The ATEL Monthly

Discussions on the DoL Fiduciary become Heated as the New Administration Prepares to Take Office

The fate of the new DoL Feduciary rule is still up in the air. The U.S. Department of Labor's new fiduciary rule is set to begin implementation on April 10 and is expected to affect more than $3 trillion of retirement assets in the United States.

Earlier this month, president elect Trump nominated Andrew Puzder, CEO of CKE Restaurants, as the next Department of Labor (DoL) secretary. If Puzder’s own track record on his company’s 401(k) policies is any indication of his leadership, he will most likely not support the new rule.

Working to accelerate the discussion, Senator Ron Johnson R-Wisconsin last month wrote a letter urging Labor Secretary Thomas Peres to stop implementing the rule. Johnson asks the Labor Department “to cease implementation of the regulation immediately to spare low- and middle-income Americans, financial advisors and small businesses from the unnecessary and avoidable burdens that will drive up the costs of services and decrease access,”

Johnson’s plea is well founded. According to CoreData Research, which polled 552 U.S.-based advisors and was conducted by the firm’s UK arm, 71% of the advisors plan to “disengage from some mass-market investors” because of the DOL rule. On average, these advisors estimate they will no longer service a quarter (25%) of their mass-market clients.

More recently, the U. S. Chamber of Commerce called on the Trump Administration to take immediate action to unto the DoL Fiduciary Rule citing that if enacted it would “choke economic growth, increase frivolous litigation against financial advisers, and make saving for retirement more difficult for hardworking Americans.”

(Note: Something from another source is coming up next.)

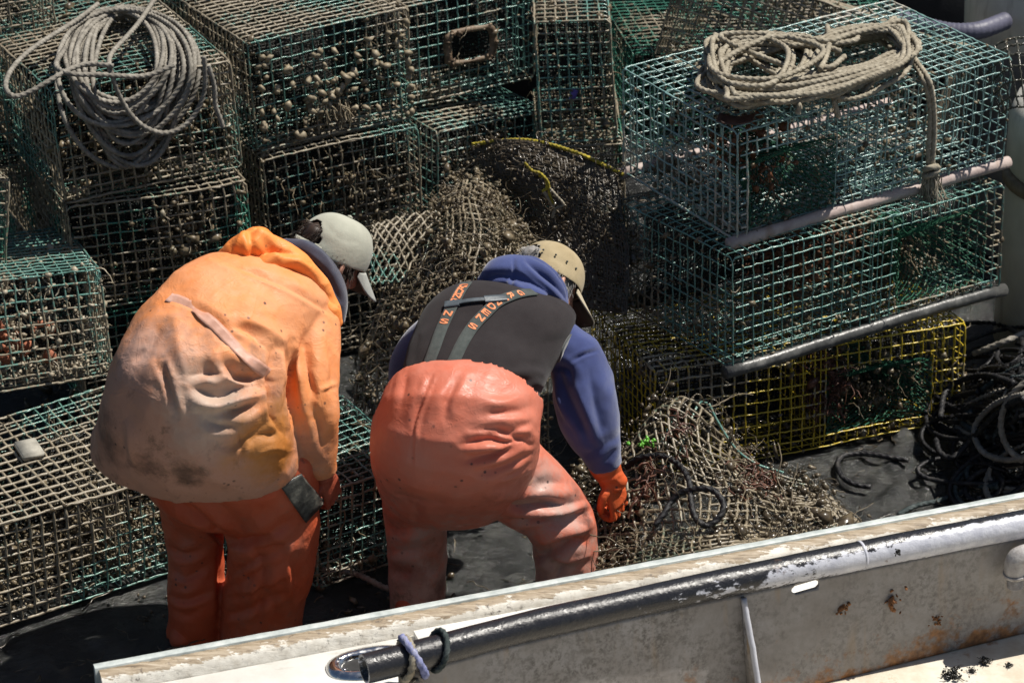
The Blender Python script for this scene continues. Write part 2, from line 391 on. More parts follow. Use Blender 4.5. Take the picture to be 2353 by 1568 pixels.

All this makes sense as broker/dealers are going to find it difficult to be able to comply with the requirement given their platforms and firm policies. In an interview with Investment News, Knut Rostad, founder and president of the Institute for Fiduciary Standard issues a warning to advisors who may get caught without a compliance plan. “The potential power of fee transparency is under appreciated. The potential impact of getting to true fee transparency is underestimated.” says Rostad. “Irrespective of whether it goes through or not, firms will claim fidelity to their definition of a best interest standard. They will rush up and down the street waving the fiduciary flag.”